I never notice how much stress I’m carrying in my body until I uncover my eyes and am bathed in the light of the Shabbes candles, letting it flow over me like warm water, carrying with it the tension of the week. In fact, Friday afternoons are the hardest, as I’m running around cleaning and cooking for the day ahead of me. “No matter if it’s December or June,” I tell my friend, “I never seem to have enough time to prepare for Shabbes.”
“That’s just part of being a Jew,” he shrugs.
However; after I turn off my phone, move tomorrow’s tcholent to the hot plate, put dinner on the table, and light the candles, for 25 hours I am able to leave the world outside and breathe. It is the kind of deep, planned rest that I get nowhere else, a rest I have to work hard for.
Right now, more than ever, I am grateful for Shabbes, for this rhythm of work-rest-work. Now more than ever, we can’t forget the “resting” part of this cycle. I know how much we all want to keep moving forward, building a better world, no matter the outcome of this election. The outpouring of mutual aid and community building over the last four months has been nothing short of inspiring. We know there is endless work to be done.
But, as I keep having to tell myself, this is a marathon. It is true that although we are not obligated to complete the work, neither are we free to desist from it. But we are also commanded to rest, and to do so intentionally, with our whole beings. When you reach out your hand for help, I want to have the strength to pull you up.

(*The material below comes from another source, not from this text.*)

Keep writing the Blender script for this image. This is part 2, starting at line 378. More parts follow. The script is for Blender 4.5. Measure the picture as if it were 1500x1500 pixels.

So during Havdalah, take an extra moment with the spice box;
let Shabbes linger on your palate. Press your fingers, dripping wine, to your cheeks;
wear the stickiness to bed so you can still feel it the first time you smile tomorrow.
Give Shabbes the Ol’ Minnesota Goodbye, chat in the doorway until the last possible second;
like a lover you can’t wait to see again, let Shabbes run to catch the Greyhound.
Let yourself indulge fully in this restoration, this gift of our tradition.
Let it carry you through the days ahead;
we need you and all the ways you live out justice into the world.